New, ultra-violent mutations on the femme fatale are being spawned. Almost every criminal gang in modern action films now contains an aggressive, often professional woman, who is usually dispatched in an especially unpleasant way by a man with whom the predominantly young, male audience for such films can identify. In the latest, thoroughly typical Steven Seagal action movie, Under Siege 2, the job of killing her is given to Mr Seagal's unskilled black sidekick.

It is noticeable that male violence against women is being portrayed not only more frequently than ever before, but also more sympathetically. In two recent movies, Goldeneye and Romeo is Bleeding, femmes fatales who murder men by crushing them between their legs (not exactly subtle symbolism) are dispatched to the cheers of the audience. In the forthcoming Strange Days (directed by a woman, Kathryn Bigelow), the audience is invited to share in a sex murder through the eyes of the killer, in a sequence widely seen as the most voyeuristic sex-slaying since Michael Powell's Peeping Tom.
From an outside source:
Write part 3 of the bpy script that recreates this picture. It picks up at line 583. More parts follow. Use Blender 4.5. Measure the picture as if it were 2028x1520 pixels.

Perhaps this marks the arrival of a new phenomenon, the homme futile-violent men hitting out at women because of their own feelings of inadequacy, and the rest of us paying to share in the cathartic thrill. With male violence against women on the increase, as well as female violent crime, the perennial question is as relevant as ever: are the movies reflecting a nastier sexual culture, or actually helping to create it?